I took this one on a recent extended family vacation, thinking it would provide an entertaining distraction when needed. Several of my relatives, upon seeing the book in my hand, commented on how much they had liked it, and how “good” it was.
It was not good.
It’s fine, I guess. But I suspect that it suffers from a number of translation errors, seeing how it was first published in Swedish and under an entirely different title -- Men Who Hate Women.
Here’s my favorite.
“Yes,” Blomkvist said without hesitation. “Martin was dafter than a syphilitic polecat -- where do I get these metaphors from? -- but he confessed to all the crimes he had committed.”
Dafter than a syphilitic polecat. At first, I thought that perhaps that was something like a Swedish idiom -- something that made some kind of sense in that original language and its cultural context -- but which had no accurate or meaningful English translation. You know something like “he’s batting a thousand” translated into a language without baseball as its cultural content. Because “dafter than a syphilitic polecat” doesn’t mean anything in English, at least it doesn’t mean anything that any random group of English speakers could agree on.
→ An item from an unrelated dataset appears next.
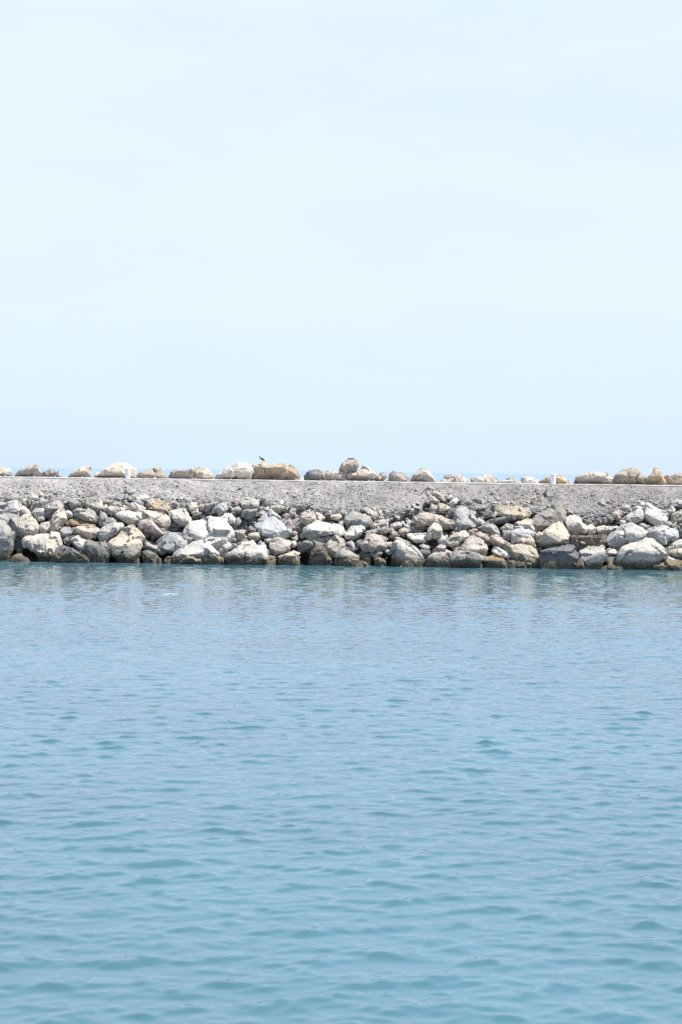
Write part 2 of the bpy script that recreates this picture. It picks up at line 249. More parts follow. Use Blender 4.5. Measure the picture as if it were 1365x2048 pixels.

But then there’s that parenthetical comment. Where do I get these metaphors from? Parenthetical but not in parentheses, simply set off with em dashes, as if the character actually said these words out loud, bracketed by a pair of vocal pauses. Maybe he did? The character is, of course, an author, and evidently based on Stieg Larsson himself. Therefore this seems to me like another of those tiresome situations in which an author is writing not to impress a reader but, frankly, to impress himself.
So, it’s not a translation issue. It’s just bad writing.
And then there’s this:
Berger thought that the book was the best thing Blomkvist had ever written. It was uneven stylistically, and in places the writing was actually rather poor -- there had been no time for any fine polishing -- but the book was animated by a fury that no reader could help but notice.
This, of course, is not narratively written about the book the reader is reading, it is written about the book that Blomkvist ends that book by writing, but it might as well have been written about The Girl With the Dragon Tattoo, since it seems that sum that work up pretty well.